* _Listed entries_
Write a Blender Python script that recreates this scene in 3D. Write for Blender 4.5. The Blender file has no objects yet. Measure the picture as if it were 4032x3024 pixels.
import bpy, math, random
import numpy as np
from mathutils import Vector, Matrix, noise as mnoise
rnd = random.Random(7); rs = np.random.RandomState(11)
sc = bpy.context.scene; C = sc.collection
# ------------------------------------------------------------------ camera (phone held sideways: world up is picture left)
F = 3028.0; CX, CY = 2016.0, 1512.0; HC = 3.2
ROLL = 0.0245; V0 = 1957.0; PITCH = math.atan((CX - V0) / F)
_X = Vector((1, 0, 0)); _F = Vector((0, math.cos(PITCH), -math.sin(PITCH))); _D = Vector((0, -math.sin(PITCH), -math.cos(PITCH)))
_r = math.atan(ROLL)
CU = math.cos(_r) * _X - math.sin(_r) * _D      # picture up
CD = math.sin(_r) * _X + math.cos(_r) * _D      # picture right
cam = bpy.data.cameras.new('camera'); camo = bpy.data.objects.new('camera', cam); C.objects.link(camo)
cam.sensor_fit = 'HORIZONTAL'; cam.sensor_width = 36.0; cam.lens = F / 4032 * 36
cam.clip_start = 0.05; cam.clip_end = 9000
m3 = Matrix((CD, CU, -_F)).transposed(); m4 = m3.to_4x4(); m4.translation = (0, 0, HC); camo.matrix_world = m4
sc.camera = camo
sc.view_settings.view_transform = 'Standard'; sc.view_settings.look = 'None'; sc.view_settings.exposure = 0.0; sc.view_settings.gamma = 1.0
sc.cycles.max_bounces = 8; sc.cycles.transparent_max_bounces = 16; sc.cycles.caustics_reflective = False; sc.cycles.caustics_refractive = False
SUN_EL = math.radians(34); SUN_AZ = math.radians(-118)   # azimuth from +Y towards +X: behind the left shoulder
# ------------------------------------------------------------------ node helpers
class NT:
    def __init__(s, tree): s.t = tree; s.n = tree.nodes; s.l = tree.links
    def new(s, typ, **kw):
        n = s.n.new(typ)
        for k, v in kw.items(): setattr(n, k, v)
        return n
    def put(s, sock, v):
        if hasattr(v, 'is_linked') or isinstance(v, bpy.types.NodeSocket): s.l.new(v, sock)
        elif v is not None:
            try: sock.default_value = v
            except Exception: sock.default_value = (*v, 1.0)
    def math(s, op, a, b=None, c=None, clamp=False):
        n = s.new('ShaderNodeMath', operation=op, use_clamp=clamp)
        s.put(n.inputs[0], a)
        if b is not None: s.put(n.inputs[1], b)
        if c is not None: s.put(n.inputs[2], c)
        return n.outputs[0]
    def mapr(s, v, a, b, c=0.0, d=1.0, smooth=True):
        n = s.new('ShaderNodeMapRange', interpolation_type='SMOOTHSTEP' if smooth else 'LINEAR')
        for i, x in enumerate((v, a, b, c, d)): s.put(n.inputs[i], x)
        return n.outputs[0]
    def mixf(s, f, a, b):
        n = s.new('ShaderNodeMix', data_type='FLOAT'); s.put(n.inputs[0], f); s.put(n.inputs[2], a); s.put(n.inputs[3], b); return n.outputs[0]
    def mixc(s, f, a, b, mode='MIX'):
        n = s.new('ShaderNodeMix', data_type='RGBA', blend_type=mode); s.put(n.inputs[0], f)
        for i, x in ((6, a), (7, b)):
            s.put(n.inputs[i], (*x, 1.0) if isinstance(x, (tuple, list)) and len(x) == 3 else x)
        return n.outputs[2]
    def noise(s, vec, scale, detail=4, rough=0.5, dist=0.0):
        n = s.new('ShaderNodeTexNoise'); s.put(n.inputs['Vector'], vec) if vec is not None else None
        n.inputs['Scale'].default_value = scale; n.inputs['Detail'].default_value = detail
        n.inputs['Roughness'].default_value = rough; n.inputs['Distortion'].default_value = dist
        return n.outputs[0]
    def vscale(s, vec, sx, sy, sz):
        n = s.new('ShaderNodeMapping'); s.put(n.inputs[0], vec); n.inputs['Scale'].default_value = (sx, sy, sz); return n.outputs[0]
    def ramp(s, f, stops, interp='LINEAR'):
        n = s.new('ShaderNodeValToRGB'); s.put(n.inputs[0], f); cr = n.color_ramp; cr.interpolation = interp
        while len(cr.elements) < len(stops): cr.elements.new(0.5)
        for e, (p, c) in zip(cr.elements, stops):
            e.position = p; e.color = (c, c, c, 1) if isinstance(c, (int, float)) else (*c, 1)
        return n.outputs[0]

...

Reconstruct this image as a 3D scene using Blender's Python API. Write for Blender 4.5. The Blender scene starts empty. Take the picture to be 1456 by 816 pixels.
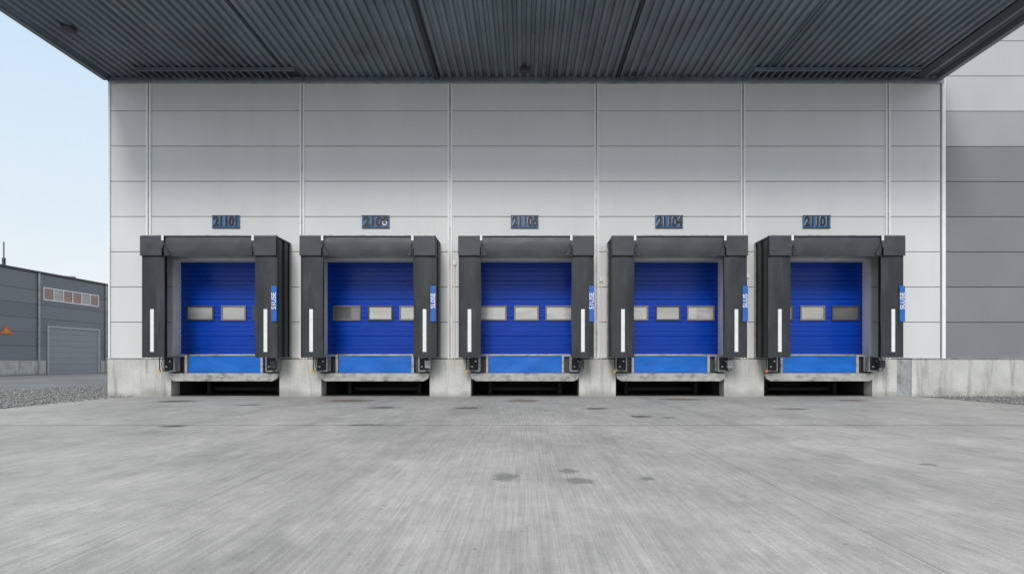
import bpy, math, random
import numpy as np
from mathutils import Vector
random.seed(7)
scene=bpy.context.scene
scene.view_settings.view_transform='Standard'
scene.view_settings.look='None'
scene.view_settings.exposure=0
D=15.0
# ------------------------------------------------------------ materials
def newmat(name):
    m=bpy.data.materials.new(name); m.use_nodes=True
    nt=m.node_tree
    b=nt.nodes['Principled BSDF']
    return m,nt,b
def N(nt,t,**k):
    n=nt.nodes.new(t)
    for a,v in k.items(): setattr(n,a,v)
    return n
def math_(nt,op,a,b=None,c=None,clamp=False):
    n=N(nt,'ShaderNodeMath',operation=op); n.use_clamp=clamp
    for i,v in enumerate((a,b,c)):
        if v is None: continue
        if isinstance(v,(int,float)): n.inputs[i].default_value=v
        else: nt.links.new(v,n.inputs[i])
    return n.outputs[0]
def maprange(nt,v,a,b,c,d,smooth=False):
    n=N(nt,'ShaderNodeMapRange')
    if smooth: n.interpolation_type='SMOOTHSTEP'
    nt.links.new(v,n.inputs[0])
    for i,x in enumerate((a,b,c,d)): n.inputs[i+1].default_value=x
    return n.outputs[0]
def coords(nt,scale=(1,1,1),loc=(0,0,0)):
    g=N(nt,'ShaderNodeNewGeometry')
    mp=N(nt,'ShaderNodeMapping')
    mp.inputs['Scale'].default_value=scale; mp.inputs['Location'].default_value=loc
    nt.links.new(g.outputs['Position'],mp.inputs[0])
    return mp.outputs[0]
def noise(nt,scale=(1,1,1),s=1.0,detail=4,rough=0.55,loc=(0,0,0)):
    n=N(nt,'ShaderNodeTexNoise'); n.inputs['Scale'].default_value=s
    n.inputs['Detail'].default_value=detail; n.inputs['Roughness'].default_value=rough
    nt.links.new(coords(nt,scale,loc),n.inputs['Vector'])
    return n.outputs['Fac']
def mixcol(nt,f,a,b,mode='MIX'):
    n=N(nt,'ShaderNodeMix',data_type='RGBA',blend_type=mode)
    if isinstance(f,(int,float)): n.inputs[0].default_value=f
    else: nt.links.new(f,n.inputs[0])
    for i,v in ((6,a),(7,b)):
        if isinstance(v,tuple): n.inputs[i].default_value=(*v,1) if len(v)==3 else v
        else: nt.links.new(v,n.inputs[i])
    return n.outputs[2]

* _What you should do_
Wherever a line in the data above holds "Write", copy that line.

* _Final result_
Write a Blender Python script that recreates this scene in 3D. Write for Blender 4.5. The Blender file has no objects yet. Measure the picture as if it were 4032x3024 pixels.
Reconstruct this image as a 3D scene using Blender's Python API. Write for Blender 4.5. The Blender scene starts empty. Take the picture to be 1456 by 816 pixels.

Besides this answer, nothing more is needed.